Kiedyś, choć wstyd mi to przyznać, wyrzucałam naprawdę dużo jedzenia. Kupowałam napadowo, impulsywnie, a potem i tak większość czasu spędzałam poza domem i jadałam na mieście. Skutek był taki, że w koszu lądowało sporo przeterminowanych produktów, na które bez sensu wydawałam pieniądze. Na szczęście te czasy dawno minęły. Wreszcie nauczyłam się planować zakupy, kupować tyle ile faktycznie potrzebuję i gotować na tyle różnorodnie, żeby wykorzystywać resztki. Słowo „resztki” wymaga pewnego uzupełnienia, bo nadal chodzi o produkty dobre i nadające się do spożycia.

Kiedyś warzywa, z których gotuję bulion wyrzucałam. Teraz robię z nich pasztety albo miksuję na zupę krem lub puree. Takich patentów na bycie odrobinę bardziej „zero waste” mam kilka.
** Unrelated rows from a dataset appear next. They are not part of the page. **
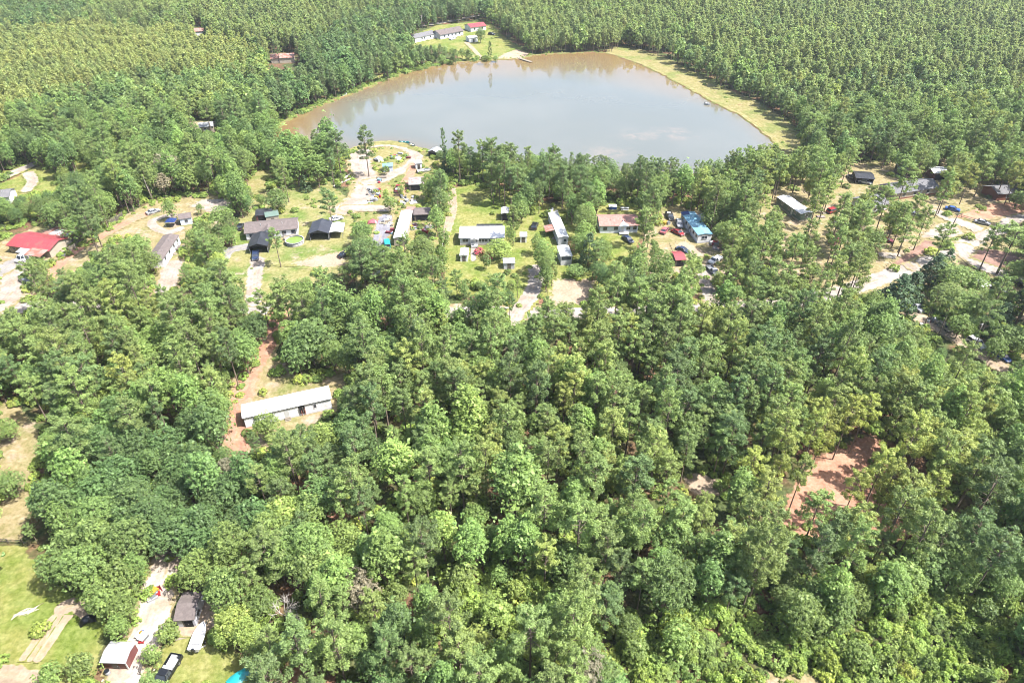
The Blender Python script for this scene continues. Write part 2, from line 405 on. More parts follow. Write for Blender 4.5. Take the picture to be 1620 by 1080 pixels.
def make_broad(k, sp, leafmat, H, Rr, base, dens=17., leaf=.23, per=15, tall=1., crad=(.30, .52)):
    rng = np.random.default_rng(500 + k * 13 + len(sp)); cz = H * (base + (1 - base) * .46); hz = H * (1 - base) * .54
    cc = np.array([0, 0, cz - hz * .25]); n = int(dens * Rr * Rr * tall)
    bd = unit(rng.normal(size=(16, 3)) + np.array([0, 0, .35])); ba = rng.uniform(.10, .34, 16); bw = rng.uniform(5, 14, 16)
    sk = rng.normal(0, .12, 2)
    def env(d):                                            # uneven crown: a body with boughs pushing out of it
        e = .74 + .05 * np.sin(d[:, 0] * 7 + k) * np.sin(d[:, 1] * 6 + 2 * k) + .05 * np.sin(d[:, 2] * 9 + d[:, 0] * 5)
        for q, a_, w_ in zip(bd, ba, bw): e = np.maximum(e, .70 + a_ * np.exp((d @ q - 1) * w_))
        return e
    d = rng.normal(size=(n, 3)); d[:, 2] = np.where(d[:, 2] < -.35, -d[:, 2], d[:, 2]); d = unit(d)
    q = env(d) * (1 - .55 * rng.uniform(0, 1, n) ** 2.2)
    taper = 1 - (.28 if tall > 1 else .06) * np.clip(d[:, 2], 0, 1)
    C = np.stack([d[:, 0] * Rr * q * taper, d[:, 1] * Rr * q * taper, cz + d[:, 2] * hz * q], 1); C[:, :2] += sk * (C[:, 2:] - cz) * .4
    C = C[C[:, 2] > H * base * .8]; rad = rng.uniform(*crad, len(C))
    V, tint = leaf_quads(rng, C, rad, per, leaf, cc, up=.4, jit=.6)
    gdir = d[:len(C)]; m = int(n * .25)
    I = np.stack([rng.normal(0, Rr * .30, m), rng.normal(0, Rr * .30, m), cz + rng.normal(0, hz * .34, m)], 1); I = I[I[:, 2] > H * base]
    V2, t2 = leaf_quads(rng, I, np.full(len(I), .8), 7, leaf * 2.4, cc)
    V = np.concatenate([V, V2]); tint = np.concatenate([tint, t2])
    big = np.sin(V[:, 0] * 1.3 + k) * np.sin(V[:, 1] * 1.1 + 2 * k) * np.sin(V[:, 2] * 1.2 + 3 * k)      # bough to bough colour
    tint = np.clip(tint + big * .22, 0, 1)
    segs = []; fork = H * base * .9 + .3
    segs.append(([(0, 0, -.3), (rng.normal(0, .1), rng.normal(0, .1), fork * .6), (0, 0, fork)], [.03 * H * .6, .022 * H * .6, .018 * H * .6]))
    for q_ in bd[:12]:
        p = np.array([q_[0] * Rr * .72, q_[1] * Rr * .72, cz + q_[2] * hz * .72])
        if p[2] < fork: continue
        mdl = (np.array([0, 0, fork]) + p) * .5 + rng.normal(0, .2, 3); segs.append(([(0, 0, fork), mdl, p], [.009 * H, .006 * H, .02]))
    finish(sp, k, V, tint, leafmat, segs, H, Rr)
def make_cedar(k, H=9., Rr=2.6):
    rng = np.random.default_rng(700 + k); C = []; rad = []
    for i in range(150):
        f = rng.uniform(0, 1) ** 1.4; z = H * (.06 + .92 * f); a = rng.uniform(0, 6.3); L = Rr * (1 - f) ** .7 * rng.uniform(.75, 1.08) + .1
        C.append((math.cos(a) * L, math.sin(a) * L, z)); rad.append(rng.uniform(.4, .65))
    V, tint = leaf_quads(rng, np.array(C), np.array(rad), 24, .3, np.array([0, 0, H * .3]), up=.2)
    finish('cedar', k, V, tint, 'cedar_leaves', [([(0, 0, -.2), (0, 0, H * .9)], [.16, .03])], H, Rr)
def make_shrub(k, sp='shrub', leafmat='shrub_leaves', H=2.2, Rr=1.7, n=46, leaf=.26):
    rng = np.random.default_rng(900 + k + len(sp) * 31); C = []; rad = []
    a = rng.uniform(0, 6.3, n); r = Rr * np.sqrt(rng.uniform(0, 1, n)); hh = H * np.sqrt(np.clip(1.05 - (r / Rr) ** 2, .06, 1)) * rng.uniform(.45, 1., n)
    C = np.stack([np.cos(a) * r * .85, np.sin(a) * r * .85, hh * .85], 1); rad = rng.uniform(.3, .55, n)
    V, tint = leaf_quads(rng, C, rad, 20, leaf, np.array([0, 0, 0.]), up=.3)
    segs = [([(0, 0, -.1), tuple(c * np.array([.7, .7, .9]))], [.05, .015]) for c in C[:7]]
    finish(sp, k, V, tint, leafmat, segs, H, Rr)
def make_dead(k, H=9.):
    rng = np.random.default_rng(1200 + k); segs = []
    def grow(p, d, L, r, lev):
        e = p + d * L; mdl = (p + e) / 2 + rng.normal(0, .06 * L, 3); segs.append(([p, mdl, e], [r, r * .8, r * .55]))
        if lev == 0: return
        for j in range(4 if lev > 1 else 3):
            nd = unit(d + rng.normal(0, .62, 3) + np.array([0, 0, .1])); s = p + d * L * rng.uniform(.45, 1.0)
            grow(s, nd, L * rng.uniform(.5, .75), r * .5, lev - 1)
    grow(np.array([0, 0, -.2]), np.array([0, 0, 1.]), H * .42, .17, 4)
    PROTO.setdefault('dead', []).append(dict(crown=None, trunk=wood_mesh(f'dead_trunk_{k}', segs, 'dead_wood', 4), H=H, R=3.5))
for k in range(8): make_pine(k, 17.5 + (k % 3) * 1.2, 3.1 + .35 * (k % 4), (.50, .42, .55, .46, .38, .52, .44, .34)[k])
for k in range(5): make_pine(k, 12., 2.0 + .15 * (k % 3), .36 + .04 * (k % 3), .6, 'farpine', 'young_needles')
for k in range(4): make_young(k, 8.5, 1.45)
for k in range(7): make_broad(k, 'oak', 'oak_leaves', 12.5 + (k % 3), 4.8 + .4 * (k % 3), .14)
for k in range(6): make_broad(k, 'gum', 'gum_leaves', 16.5 + (k % 2), 4.1, .14, tall=1.45)
for k in range(5): make_broad(k, 'farbroad', 'oak_leaves', 12.0, 3.5, .12, 9., .42, 9, 1.15, (.4, .7))
for k in range(4): make_broad(k, 'small', 'oak_leaves', 6.5, 2.7, .16, 22., .2, 14, 1., (.26, .42))
for k in range(2): make_broad(k, 'pale', 'pale_leaves', 11.5, 4.4, .16, 13.)
for k in range(2): make_cedar(k)
for k in range(4): make_shrub(k)
for k in range(2): make_shrub(k, 'low', 'shrub_leaves', .9, 1.1, 20, .24)
make_shrub(0, 'bloom', 'pink_blossom', 2.4, 1.4, 36, .24); make_shrub(0, 'rust', 'rust_leaves', 3.5, 1.9, 46, .3)
make_dead(0); make_dead(1, 6.)
# ------------------------------------------------------------------ the land
g = MB(); N = 60
xs = np.linspace(-1800, 1800, N); ys = np.linspace(-700, 2600, N)
me = bpy.data.meshes.new('ground'); vs = [(x, y, 0) for y in ys for x in xs]
me.from_pydata(vs, [], [(j * N + i, j * N + i + 1, (j + 1) * N + i + 1, (j + 1) * N + i) for j in range(N - 1) for i in range(N - 1)])
me.materials.append(M['forest_floor'])
tag(link('ground', me), 'red-brown pine straw and clay ground under the woods', 'ground', kind='structure')
_zlev = [0.0]
def sheet(name, label, poly, over, under='floor', z=None, cell=1.0, fade=2.2, cat=None):
    """A patch of ground cover: poly is a world outline."""
    P = np.array(poly); x0, y0 = P.min(0) - 1; x1, y1 = P.max(0) + 1
    nx = int((x1 - x0) / cell) + 1; ny = int((y1 - y0) / cell) + 1
    X, Y = np.meshgrid(x0 + np.arange(nx + 1) * cell, y0 + np.arange(ny + 1) * cell)
    cx = (X[:-1, :-1] + X[1:, 1:]) / 2; cyy = (Y[:-1, :-1] + Y[1:, 1:]) / 2
    keep = in_poly(cx, cyy, poly)
    e = np.where(in_poly(X, Y, poly), line_dist(X, Y, poly, True), -line_dist(X, Y, poly, True)) / fade
    _finish_sheet(name, label, X, Y, keep, e, over, under, z, cat)
def path(name, label, pts, width, over, under, z=None, cell=.8, fade=None, cat='path'):
    pts = smooth_line(pts, 6); P = np.array(pts); w = width / 2
    x0, y0 = P.min(0) - w - 1; x1, y1 = P.max(0) + w + 1
    nx = int((x1 - x0) / cell) + 1; ny = int((y1 - y0) / cell) + 1
    X, Y = np.meshgrid(x0 + np.arange(nx + 1) * cell, y0 + np.arange(ny + 1) * cell)
    D = line_dist(X, Y, pts); cd = (D[:-1, :-1] + D[1:, 1:] + D[1:, :-1] + D[:-1, 1:]) / 4
    _finish_sheet(name, label, X, Y, cd < w + .5, (w + .5 - D) / (fade or max(.7, w * .75)), over, under, z, cat, 1 + D)
def _finish_sheet(name, label, X, Y, keep, e, over, under, z, cat, mid=None):
    if z is None: _zlev[0] += .004; z = .002 + _zlev[0]
    ny, nx = X.shape; idx = np.arange(nx * ny).reshape(ny, nx)
    F = np.stack([idx[:-1, :-1][keep], idx[:-1, 1:][keep], idx[1:, 1:][keep], idx[1:, :-1][keep]], 1)
    used, inv = np.unique(F.ravel(), return_inverse=True)
    V = np.stack([X.ravel()[used], Y.ravel()[used], np.full(len(used), z)], 1)
    mk = f'{over}_over_{under}'
    if mk not in M: sheet_mat(mk, over, under)
    me = set_mesh(name, V, 4, inv.astype(np.int32), None, [mk])
    a = me.attributes.new('edge', 'FLOAT', 'POINT'); a.data.foreach_set('value', np.clip(e.ravel()[used], -1, 3).astype(np.float32))
    if mid is not None: a = me.attributes.new('mid', 'FLOAT', 'POINT'); a.data.foreach_set('value', mid.ravel()[used].astype(np.float32))
    tag(link(name, me), label, cat or name.split('_')[-1], kind='structure')
# lawns and yards -----------------------------------------------------------------------------------------------------
sheet('lawn', 'dry grass yard with sandy patches around the brown-roofed trailer', GN([(60, 440), (110, 393), (180, 348), (240, 316), (300, 303), (372, 298), (372, 345), (345, 420), (300, 470), (200, 470), (90, 460)]), 'dry')
sheet('lawn', 'patchy grass around the red barn', GN([(-40, 385), (20, 372), (70, 352), (120, 372), (125, 400), (80, 440), (30, 500), (-40, 500)]), 'dry')
sheet('lawn', 'green and tan lawn around the house with the round pool', GN([(345, 435), (365, 385), (378, 330), (400, 280), (440, 268), (520, 282), (560, 320), (575, 360), (572, 420), (520, 445), (420, 472), (350, 462)]), 'lawn')
sheet('yard', 'pale littered sand of the junkyard beside the pond', GN([(548, 245), (575, 232), (620, 225), (655, 230), (690, 250), (722, 262), (722, 300), (702, 462), (556, 462), (570, 400), (548, 300)]), 'bank')
sheet('lawn', 'bright mown lawn around the white double-wide home', GN([(698, 300), (770, 285), (860, 320), (930, 325), (1010, 312), (1030, 340), (1000, 420), (960, 480), (700, 470)]), 'lush')
sheet('lawn', 'worn grass yard around the blue-roofed trailer', GN([(1025, 330), (1060, 318), (1090, 318), (1165, 372), (1165, 420), (1130, 470), (1070, 470), (1005, 420)]), 'dry')
sheet('lawn', 'patchy grass and sand under the scattered pines on the right', GN([(1180, 292), (1300, 258), (1480, 248), (1640, 280), (1640, 470), (1520, 440), (1390, 470), (1230, 440), (1190, 380)]), 'dry')
sheet('lawn', 'shaded grass plot beside the lane of parked vehicles', GN([(1440, 478), (1480, 430), (1640, 455), (1640, 610), (1560, 560), (1480, 520)]), 'dry')
sheet('clearing', 'bare clay and dry grass clearing around the long white trailer', GN([(362, 715), (368, 640), (392, 590), (418, 540), (432, 500), (446, 500), (440, 555), (470, 590), (520, 585), (552, 560), (560, 595), (538, 650), (480, 690), (440, 720)]), 'dry')
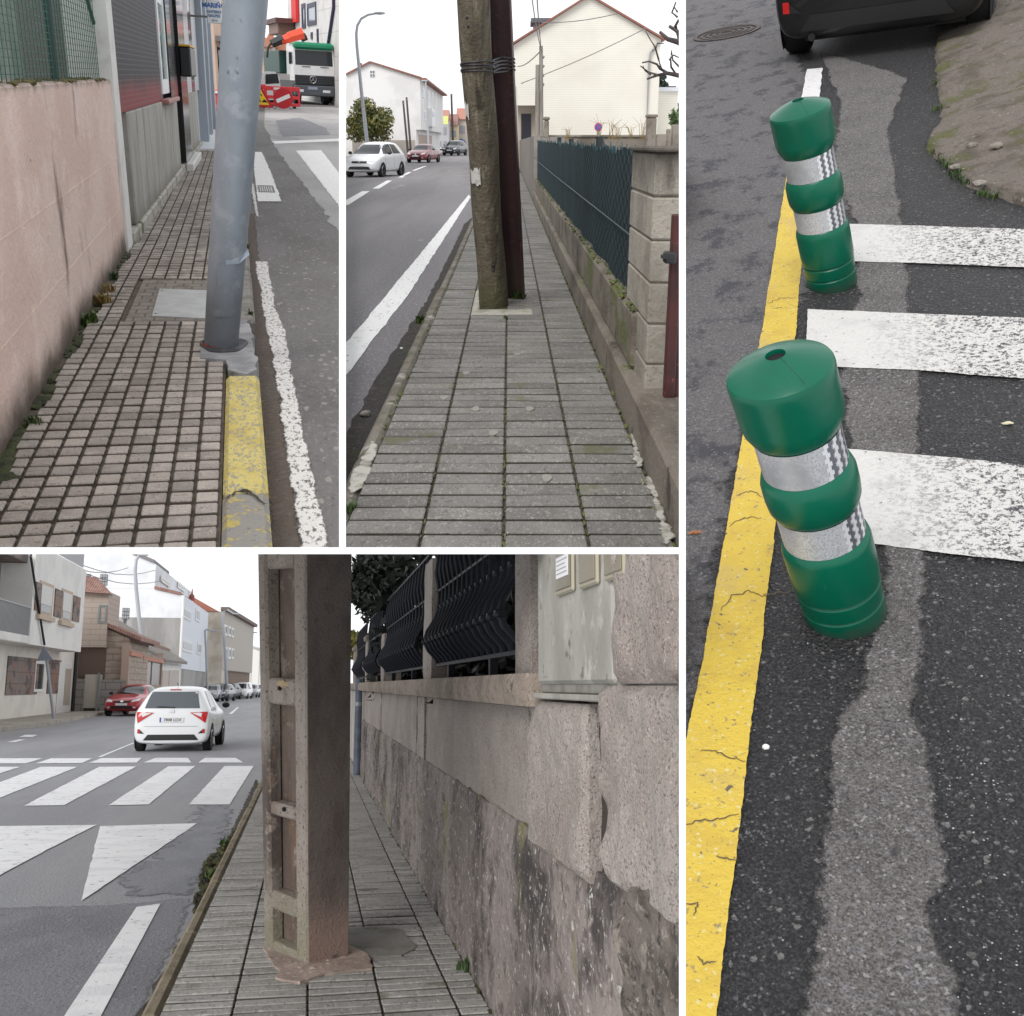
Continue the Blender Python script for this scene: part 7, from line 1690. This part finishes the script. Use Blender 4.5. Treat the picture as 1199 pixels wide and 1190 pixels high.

letnia salatka z burakiem i truskawkami zero waste

Na pewno zdarza Wam się pokroić za dużo ziemniaków, marchewek, albo innych warzyw. U mnie takie jedno – dwu – sztukowe nadwyżki zalegały do momentu, aż nie porosła ich pleśń, bo nie miałam na nie pomysłu. Teraz włączyłam myślenie. Takie „ogryzki” można przecież zamrozić – świetnie sprawdzą się jako baza do bulionu. Od kilku lat przed gotowaniem otwieram lodówkę i bacznie się jej przyglądam. Zazwyczaj kończy się to tak, że nawet jeśli w pierwszej chwili wydaje mi się, że w domu nie ma nic do zjedzenia i tak udaje mi się coś wykombinować. Efekt końcowy jest taki, że aktualnie jedzenia nie wyrzucam prawie w ogóle. Skórki z wyciśniętych cytrusów? Zamrażalnik. W upalne dni świetnie sprawdzają się jako kostki do wody nadając jej lekką, odświeżającą nutę.

Wracając do sałatki z burakiem i truskawkami. W lodówce została mi garść rukoli, która mocno prosiła się o to, by natychmiast ją zjeść. Do tego jeden ugotowany burak – pozostałość po wcześniejszym hummusie oraz kilka truskawek. Do takiej bazy zrobiłam dressing cytrynowy, podprażyłam garść pestek dyni, na koniec solidnie chlusnęłam gęstym emulsją balsamico. Finalny wygląd mojej sałatki z burakiem to oczywiście zbieg okoliczności. Gdybym w lodówce zamiast rukoli miała szpinak lub roszponkę – zajęłyby one jej miejsce. Gdybym nie miała truskawek, burak wylądowałby na talerzu bez towarzystwa. Nadal byłoby smacznie i co najważniejsze nic by się nie zmarnowało.

Tak przygotowana sałatka sprawdziła się świetnie jako lekki lunch, szczególnie, że w dniu w którym ją przygotowałam temperatura na zewnątrz przekraczała 30 stopni.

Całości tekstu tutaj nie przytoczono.